2020.3.1 週報掲載の説教

<2019年6月2日説教から>

『イエスの復活』
マルコによる福音書16章1節~8節

牧師 三輪地塩

イエスの十字架を見届けた3人の女性たちは、夜が明けてすぐにイエスの墓へと向かった。墓の入り口を塞いでいたのは「非常に大きい」石であった。彼女たちが墓に着くと石は既に転がされており、「入口」が開けられていたと述べられる。「入口」と訳される「スュラス」というギリシャ語は、本来は、「門」「扉」の意味であり「出口」とも訳される。彼女たちは、墓の中に一人の若者がいるのを見つけた。彼は「驚くことはない。あなたがたは十字架につけられたナザレのイエスを捜しているが、 あの方は復活なさって、ここにはおられない」(6節)と伝えた。考えてみると、復活の主イエスは、必ずしも出入り口は必要ではない。ヨハネ福音書には、家の戸に鍵をかけて閉じこもっている弟子たち真ん中に復活の主が現れるという話があるように、復活のイエスは既に出入り口を超越した存在であった。

だがこれは「我々にとって」必要なことだった。出口が開かれたことに象徴されるのは、墓を遮る石が取り除かれていることが、目に見えるメッセージとして必要だったことにある。

あの朝、墓の「出口」が開かれた。墓の「入口」を開くことなら我々人間の力でも可能かもしれない。3人の女性たちも、大勢の協力者を呼んで来て人手を確保すれば簡単だったかもしれない。墓の入口を確保することはわけもなく出来るのだ。

だが「墓が出口となる」ことは人で云々の問題を超えてしまう。なぜなら「死から出てくる」ことは人間に不可能だからだ。

この出来事が我々に伝えるのは、復活のキリストは、「死からの出口」を開かれた、というメッセージがここにある。もはや人は死の中に閉じこめられる存在ではなったことを示唆するように、我々に目に見える形で、墓の石が転がされていたのである。我々は、人生を過ごす中で様々な苦難に出会う。良いことばかりではなく、挫折も経験する。恐れを感じ、失敗を怖がる。我々はいつも限界の中にいることを知っている。

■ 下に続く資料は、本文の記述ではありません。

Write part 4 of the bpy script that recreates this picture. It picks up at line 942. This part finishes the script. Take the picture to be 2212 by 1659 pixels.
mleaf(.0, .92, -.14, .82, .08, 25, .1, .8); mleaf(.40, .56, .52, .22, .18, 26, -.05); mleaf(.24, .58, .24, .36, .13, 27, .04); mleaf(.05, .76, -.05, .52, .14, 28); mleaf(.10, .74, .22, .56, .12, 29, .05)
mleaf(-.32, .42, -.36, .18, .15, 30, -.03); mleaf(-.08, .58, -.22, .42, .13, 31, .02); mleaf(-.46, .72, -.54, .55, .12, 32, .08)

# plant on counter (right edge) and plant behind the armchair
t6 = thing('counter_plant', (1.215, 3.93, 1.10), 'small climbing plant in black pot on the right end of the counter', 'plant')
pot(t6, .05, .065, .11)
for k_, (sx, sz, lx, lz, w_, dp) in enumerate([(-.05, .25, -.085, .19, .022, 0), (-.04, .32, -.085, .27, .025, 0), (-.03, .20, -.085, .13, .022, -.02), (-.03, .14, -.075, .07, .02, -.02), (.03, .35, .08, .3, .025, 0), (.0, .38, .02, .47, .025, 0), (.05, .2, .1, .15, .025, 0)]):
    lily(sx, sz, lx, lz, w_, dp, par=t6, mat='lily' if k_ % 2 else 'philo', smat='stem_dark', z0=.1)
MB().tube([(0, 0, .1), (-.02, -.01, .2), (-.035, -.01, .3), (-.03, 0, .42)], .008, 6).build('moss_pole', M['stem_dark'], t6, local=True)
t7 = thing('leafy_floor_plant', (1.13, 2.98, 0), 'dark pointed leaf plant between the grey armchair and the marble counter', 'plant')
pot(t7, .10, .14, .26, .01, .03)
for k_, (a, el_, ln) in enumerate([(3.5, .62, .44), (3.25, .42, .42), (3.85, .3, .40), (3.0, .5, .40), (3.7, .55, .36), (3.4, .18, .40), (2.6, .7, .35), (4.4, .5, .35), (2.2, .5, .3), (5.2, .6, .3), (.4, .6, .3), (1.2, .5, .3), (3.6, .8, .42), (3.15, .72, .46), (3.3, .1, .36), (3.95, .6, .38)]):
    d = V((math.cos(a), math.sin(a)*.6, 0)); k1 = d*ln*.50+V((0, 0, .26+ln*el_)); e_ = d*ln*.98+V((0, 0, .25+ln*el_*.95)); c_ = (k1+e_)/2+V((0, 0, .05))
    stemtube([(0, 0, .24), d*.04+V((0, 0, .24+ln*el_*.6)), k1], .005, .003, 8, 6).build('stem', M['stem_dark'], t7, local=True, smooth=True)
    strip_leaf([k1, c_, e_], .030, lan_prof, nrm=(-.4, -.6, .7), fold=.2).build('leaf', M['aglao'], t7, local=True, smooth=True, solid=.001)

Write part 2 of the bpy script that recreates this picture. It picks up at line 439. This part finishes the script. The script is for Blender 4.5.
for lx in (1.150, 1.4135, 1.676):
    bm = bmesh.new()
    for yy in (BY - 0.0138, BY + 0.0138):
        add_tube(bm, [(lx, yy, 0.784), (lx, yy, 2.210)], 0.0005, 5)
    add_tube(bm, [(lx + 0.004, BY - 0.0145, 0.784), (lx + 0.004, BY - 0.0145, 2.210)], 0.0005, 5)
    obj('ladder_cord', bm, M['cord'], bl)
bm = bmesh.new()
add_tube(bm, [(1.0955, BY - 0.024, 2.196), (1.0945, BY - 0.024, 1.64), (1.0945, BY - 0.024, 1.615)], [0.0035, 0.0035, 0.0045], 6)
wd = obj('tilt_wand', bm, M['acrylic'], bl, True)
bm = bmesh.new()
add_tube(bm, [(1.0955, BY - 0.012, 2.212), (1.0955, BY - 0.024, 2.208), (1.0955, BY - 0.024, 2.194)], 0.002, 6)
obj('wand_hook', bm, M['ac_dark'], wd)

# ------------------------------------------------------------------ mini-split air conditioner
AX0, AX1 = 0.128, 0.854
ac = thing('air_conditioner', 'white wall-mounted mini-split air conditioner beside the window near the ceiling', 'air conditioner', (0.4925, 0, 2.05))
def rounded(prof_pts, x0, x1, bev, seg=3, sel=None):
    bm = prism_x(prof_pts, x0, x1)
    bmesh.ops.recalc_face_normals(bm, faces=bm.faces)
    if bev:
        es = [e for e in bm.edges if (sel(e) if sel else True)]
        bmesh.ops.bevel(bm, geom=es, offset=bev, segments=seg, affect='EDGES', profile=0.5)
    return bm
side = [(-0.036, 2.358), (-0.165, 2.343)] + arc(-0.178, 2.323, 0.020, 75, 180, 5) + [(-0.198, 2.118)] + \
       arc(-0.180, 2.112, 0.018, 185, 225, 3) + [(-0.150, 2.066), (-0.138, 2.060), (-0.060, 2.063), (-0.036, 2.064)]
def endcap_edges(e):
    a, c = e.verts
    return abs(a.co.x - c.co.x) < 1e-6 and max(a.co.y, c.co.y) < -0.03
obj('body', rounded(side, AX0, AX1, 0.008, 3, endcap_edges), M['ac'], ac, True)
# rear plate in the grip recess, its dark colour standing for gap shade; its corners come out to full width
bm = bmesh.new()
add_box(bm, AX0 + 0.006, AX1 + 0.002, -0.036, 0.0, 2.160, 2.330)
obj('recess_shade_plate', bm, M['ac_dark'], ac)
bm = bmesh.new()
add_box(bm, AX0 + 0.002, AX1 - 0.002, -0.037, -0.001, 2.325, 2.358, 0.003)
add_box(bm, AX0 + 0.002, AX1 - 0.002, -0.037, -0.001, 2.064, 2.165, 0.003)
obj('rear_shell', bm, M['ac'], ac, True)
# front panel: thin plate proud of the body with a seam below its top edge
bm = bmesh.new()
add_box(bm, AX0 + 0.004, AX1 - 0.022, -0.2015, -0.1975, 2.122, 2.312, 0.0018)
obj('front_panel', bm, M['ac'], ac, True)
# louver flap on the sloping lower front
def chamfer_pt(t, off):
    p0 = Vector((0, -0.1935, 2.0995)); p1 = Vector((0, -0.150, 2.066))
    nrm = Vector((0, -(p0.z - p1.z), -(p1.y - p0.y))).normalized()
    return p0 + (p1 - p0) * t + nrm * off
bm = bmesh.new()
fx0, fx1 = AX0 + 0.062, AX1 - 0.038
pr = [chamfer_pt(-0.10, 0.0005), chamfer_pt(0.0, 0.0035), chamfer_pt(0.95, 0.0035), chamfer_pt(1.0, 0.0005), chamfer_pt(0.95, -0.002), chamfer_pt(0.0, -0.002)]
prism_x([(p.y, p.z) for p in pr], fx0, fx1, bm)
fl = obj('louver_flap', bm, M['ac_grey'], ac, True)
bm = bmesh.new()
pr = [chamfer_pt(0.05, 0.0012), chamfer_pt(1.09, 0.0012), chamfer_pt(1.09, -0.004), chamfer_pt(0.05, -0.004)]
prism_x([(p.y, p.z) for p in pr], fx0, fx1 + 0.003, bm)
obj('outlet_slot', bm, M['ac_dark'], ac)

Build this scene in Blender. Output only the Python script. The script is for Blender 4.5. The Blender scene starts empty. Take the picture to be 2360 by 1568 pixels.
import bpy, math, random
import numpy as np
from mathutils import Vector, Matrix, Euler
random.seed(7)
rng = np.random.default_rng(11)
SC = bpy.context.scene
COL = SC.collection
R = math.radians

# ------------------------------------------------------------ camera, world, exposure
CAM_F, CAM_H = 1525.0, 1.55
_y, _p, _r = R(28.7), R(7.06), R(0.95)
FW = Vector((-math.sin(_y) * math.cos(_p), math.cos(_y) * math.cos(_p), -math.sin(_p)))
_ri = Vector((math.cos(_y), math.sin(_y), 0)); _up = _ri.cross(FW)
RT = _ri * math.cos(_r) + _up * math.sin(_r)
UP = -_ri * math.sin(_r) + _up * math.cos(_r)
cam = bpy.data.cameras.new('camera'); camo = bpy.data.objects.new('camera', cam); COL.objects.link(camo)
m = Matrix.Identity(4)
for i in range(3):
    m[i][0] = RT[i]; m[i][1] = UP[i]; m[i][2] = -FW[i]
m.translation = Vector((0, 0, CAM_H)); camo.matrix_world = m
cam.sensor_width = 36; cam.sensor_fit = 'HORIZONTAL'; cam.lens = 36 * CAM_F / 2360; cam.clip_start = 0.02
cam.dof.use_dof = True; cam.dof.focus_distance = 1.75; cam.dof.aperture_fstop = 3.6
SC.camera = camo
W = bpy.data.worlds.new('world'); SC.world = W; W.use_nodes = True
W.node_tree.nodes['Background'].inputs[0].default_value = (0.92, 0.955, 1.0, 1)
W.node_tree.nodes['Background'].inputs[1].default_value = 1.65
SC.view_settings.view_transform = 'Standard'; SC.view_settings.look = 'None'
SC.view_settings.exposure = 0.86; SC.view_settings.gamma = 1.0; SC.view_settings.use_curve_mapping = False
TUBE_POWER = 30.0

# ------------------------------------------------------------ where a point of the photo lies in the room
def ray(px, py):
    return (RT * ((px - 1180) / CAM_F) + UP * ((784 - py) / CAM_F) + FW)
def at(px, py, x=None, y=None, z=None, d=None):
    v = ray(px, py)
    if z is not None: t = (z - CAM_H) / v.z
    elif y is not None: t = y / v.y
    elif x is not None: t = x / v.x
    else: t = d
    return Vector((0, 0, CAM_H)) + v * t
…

だがあの朝、3人の女性たちは「出口」を見た。開かれた墓の出口。開かれた死の出口。開かれた救いの出口。まさにあの朝、3人の女性たちが目にしたのは、この出口が確かに開かれたという事実、キリストによって我々の閉じられた命が開かれた、という事実の示しであった。死の出口は開かれたのだ。